2017’de çıkardığı şarkıdaki ‘Binmişiz bir alamete / Gidiyoruz kıyamete / Selam söyIeyin o cahil / Havva ile Ademe’ sözleriyle 'dine hakaret ettiği' iddia edilen, hakaret ve tehditlere maruz kalan Sezen Aksu, bunlara geçtiğimiz günlerde resmi Facebook sayfasında yaptığı açıklamayla yanıt vermişti:
“Merhaba, Öncelikle bireysel veya kurumsal olarak, ayrıca TV kanallarındaki açık oturumlarda, sağduyulu açıklamalarıyla farklı açılardan ele alıp konunun anlaşılmasına çalışan, destek mesajları veren, arayan soran, tanıdığım tanımadığım tüm dostlarıma teşekkür ederim.
Malumunuz olduğu üzere konu ben değilim, konu memleket.
Kendimi bildim bileli çeşitli insanlık hallerini gözlemliyor ve söze döküyorum biliyorsunuz.

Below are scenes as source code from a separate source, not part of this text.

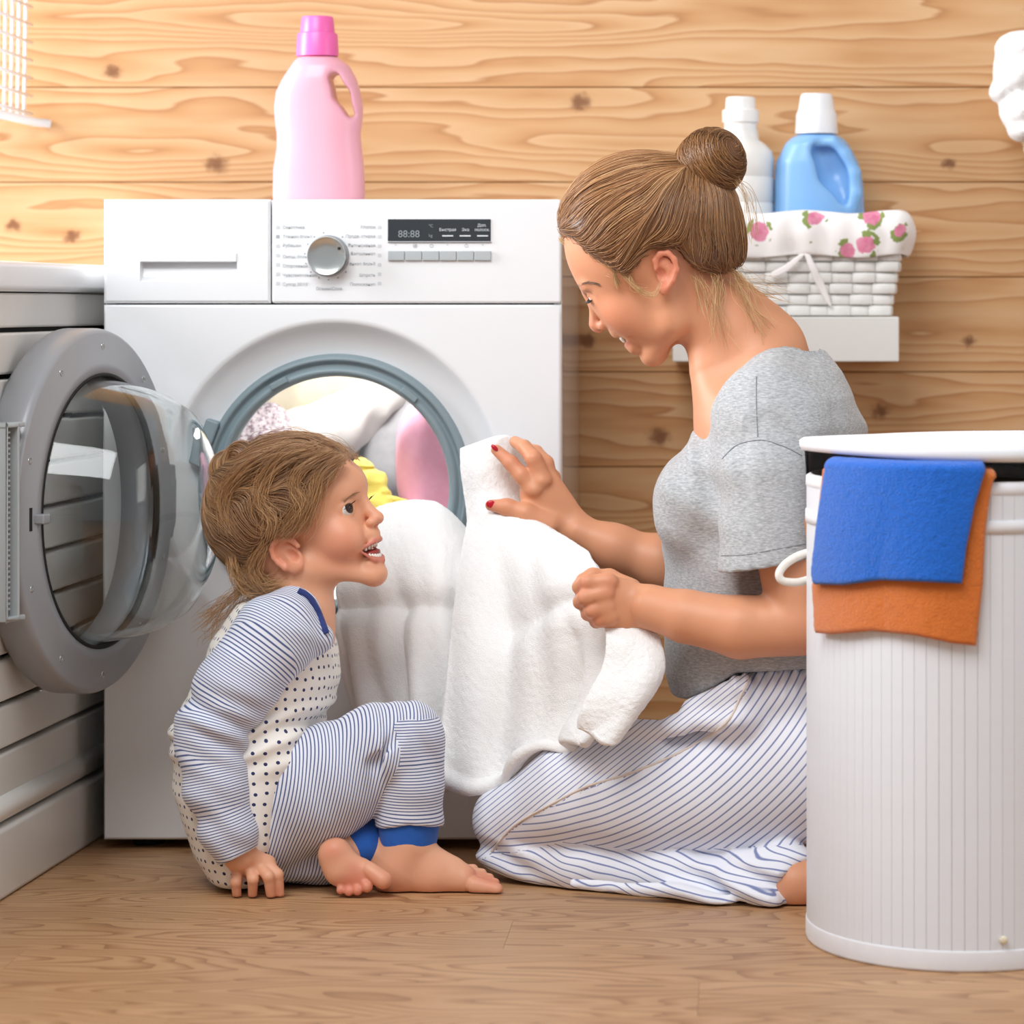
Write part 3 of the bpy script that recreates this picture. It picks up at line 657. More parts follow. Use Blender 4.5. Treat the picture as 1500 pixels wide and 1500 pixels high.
v, q = Fb.surf(2); ob('bottle_body', mesh_np('bottle_body', v, q), plastic('pink_plastic', '#e9a9b9', .1), PB)
def lathe_px(name, prof, cx, Yb, m, parent, n=40):
    """prof: (halfwidth px, y px)"""
    k_ = 1/SCL(Yb); c = P(cx, 0, Yb); return ob(name, MB().lathe([(r_*k_, P(0, yy, Yb)[2]) for r_, yy in prof], Matrix.Translation((c[0], Yb, 0)), n).me(name, 38), m, parent)
cpk = lathe_px('cap', [(31, 82.5), (31, 76), (29.5, 52), (28.5, 49), (25.5, 48), (23.5, 27), (22, 24.5), (0, 24)], 465, Yb, plastic('hot_pink_plastic', '#f06ab2', .1), PB)
# shelf
SY0 = .40; sa, sb2 = P(985, 530, SY0), P(1317, 464, SY0)
shelf = boxo('floating_shelf', (sa[0], SY0, sa[2]), (sb2[0], YW-.001, sb2[2]), M_CAB, None, .002); tag(shelf, 'white floating shelf on the wooden wall behind the woman', 'shelf')
zsh = sb2[2]; Yk = .50
# wicker basket
bc = P(1168, 0, Yk)[0]; wtop, wbot = .150, .130; dtop, dbot = .085, .068; zt_b = P(0, 352, Yk)[2]; zb_b = zsh+.001
WK = thing('wicker_basket', 'white wicker basket with rose-print lining on the shelf', 'basket', (bc, Yk, zsh))
M_WICK = plain('white_wicker', '#eceae6', .55, .05, .1, 90)
core = MB(); 
def ringpts(w_, d_, z_): return [(bc-w_, Yk-d_, z_), (bc+w_, Yk-d_, z_), (bc+w_, Yk+d_, z_), (bc-w_, Yk+d_, z_)]
v = ringpts(wbot-.006, dbot-.006, zb_b+.002)+ringpts(wtop-.006, dtop-.006, zt_b)+ringpts(wtop-.010, dtop-.010, zt_b)+ringpts(wbot-.010, dbot-.010, zb_b+.006)
f = [(3, 2, 1, 0), (12, 13, 14, 15)]
for a_, b_ in ((0, 4), (4, 8), (8, 12)):
    for i in range(4): k = (i+1) % 4; f.append((a_+i, a_+k, b_+k, b_+i))
ob('basket_core', mesh('basket_core', v, f), plain('wicker_shadow', '#cfcfc6', .7), WK, smooth=False)
nrow = 7; rh = (zt_b-zb_b)/nrow
def strip_me(w_, rec):
    v = []; f = []; n_ = 6
    for i in range(n_+1):
        t_ = i/n_*2-1; bul = .0042*(1-t_*t_)-.002-rec
        for (dz_, dy_) in ((-.46, 0), (-.30, -.0018), (.30, -.0018), (.46, 0)): v.append((t_*w_/2, -bul+dy_, dz_*rh))
    for i in range(n_):
        for j in range(3): f.append((i*4+j, i*4+4+j, i*4+5+j, i*4+j+1))
    return mesh('wicker_strip', v, f)
for side in range(4):
    ncol = 9 if side % 2 == 0 else 5
    wide, sm_ = (wtop+wbot, None) if side % 2 == 0 else (dtop+dbot, None); cw = wide/ncol*1.04; me_ = [strip_me(cw, 0), strip_me(cw, .0028)]
    for r_ in range(nrow):
        z_ = zb_b+(r_+.5)*rh; t_ = (r_+.5)/nrow; w_ = wbot+(wtop-wbot)*t_; d_ = dbot+(dtop-dbot)*t_
        half, dist = ((w_, d_) if side % 2 == 0 else (d_, w_))
        for c_ in range(ncol):
            xx = -half+(c_+.5)*2*half/ncol
            o = ob('wicker_strip', me_[(c_+r_) % 2], M_WICK, WK); M_ = Matrix.Translation((bc, Yk, z_)) @ Matrix.Rotation(side*PI/2, 4, 'Z') @ Matrix.Translation((xx, -dist-.001, 0)); o.matrix_local = Matrix.Translation(-wloc(WK)) @ M_
def floral():
    m, t = mat('rose_print_cotton'); co = t.n('ShaderNodeTexCoord').outputs['Object']
    vo = t.n('ShaderNodeTexVoronoi', i_Scale=24.0); t.link(co, vo.inputs['Vector']); n = t.noise(co, 90, 3, .6); n2 = t.noise(co, 45, 2)
    d = t.math('ADD', vo.outputs['Distance'], t.math('MULTIPLY', t.math('SUBTRACT', n, .5), .28))
    sel = t.n('ShaderNodeSeparateColor'); t.link(vo.outputs['Color'], sel.inputs[0])
    rose = t.math('MULTIPLY', t.math('LESS_THAN', d, .33), t.math('GREATER_THAN', sel.outputs[0], .38))
    leaf = t.math('MULTIPLY', t.math('MULTIPLY', t.math('LESS_THAN', d, .50), t.math('GREATER_THAN', n2, .55)), t.math('GREATER_THAN', sel.outputs[0], .38))
    c = t.mix(leaf, L4('#f6f2f0'), L4('#8a9a55')); c = t.mix(rose, c, t.mix(n, L4('#f6b8cc'), L4('#c9346f')))
    finish(t, c, .8, n, .1, .001); return m
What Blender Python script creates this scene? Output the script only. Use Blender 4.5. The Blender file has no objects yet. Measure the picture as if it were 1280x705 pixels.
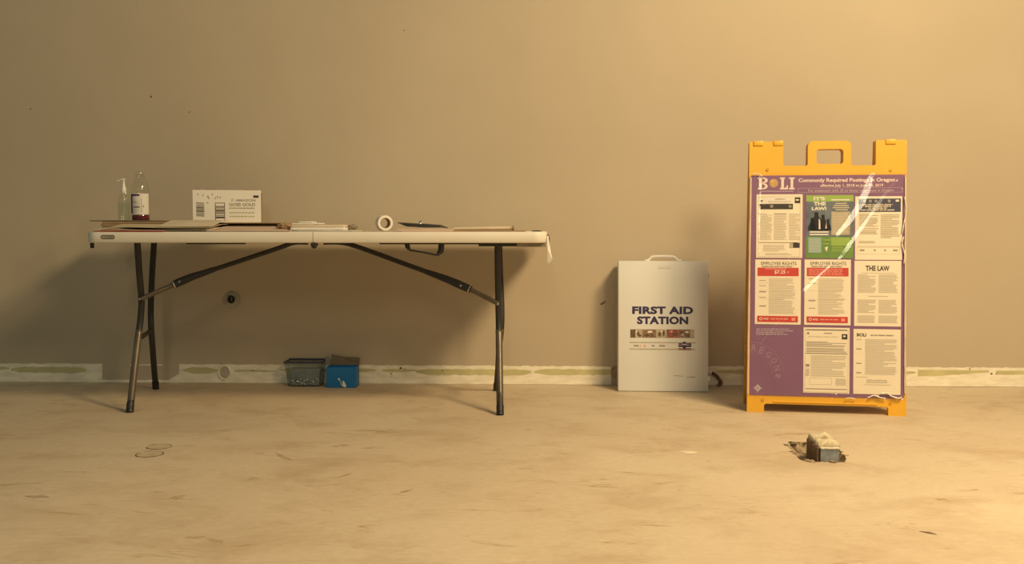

Mesela 2010’da şu şarkıyı yazmışım:
O ne dedi? Bu ne dedi? Kim ne dedi?
Harcanan hayatlar bunlar
Vermişler ateşe yedi düveli
Hababam kaynıyo’ kazanlar
Hadi buyurun, biz gönüllüyüz
İple çekiyoruz vaktimizi
Kim en günahsızsa gelsin
Gelsin ilk o vursun bizi
Dizilmişler bi’ de dizi dizi
Hiçbirinde yok tek bi’ yara izi
Ateşe de yürürüz evelallah
Aşk yaksın yakacaksa bizi
Hadi siz düşünün, top bizde
Mangal gibi yürek çok bizde
Alevere dalavere yok bizde
‘Yok’ dedik, ‘Yok’ dedik
Kırılıp dökülüyoruz lakin
Direniyoruz sakin sakin
E siz de dilinize biraz hâkim
‘Hop’ dedik, ‘Hop’ dedik
Ya seyirci ya yanansın
Ortası yok, sınanansın
Ya emniyet şeridinde
Ya uçurtmaya uyansın
Aşağıdakini de dün gece (21 Ocak 2022) yazdım.
Sen beni üzemezsin
Zaten çok üzgünüm
Nereye baksam acı
Nereye baksam acı
Ben avım sen avcı
Vur bakalım….
Sen beni sezemezsin
Dilimi ezemezsin
Nereye baksam acı
Nereye baksam acı
Kim yolcu kim hancı
Dur bakalım…
Beni öldüremezsin
Sesim, sazım, sözüm var benim
Ben derken ben herkesim
Sonuç olarak 47 yıldır yazıyorum…. Yazmaya da devam edeceğim.”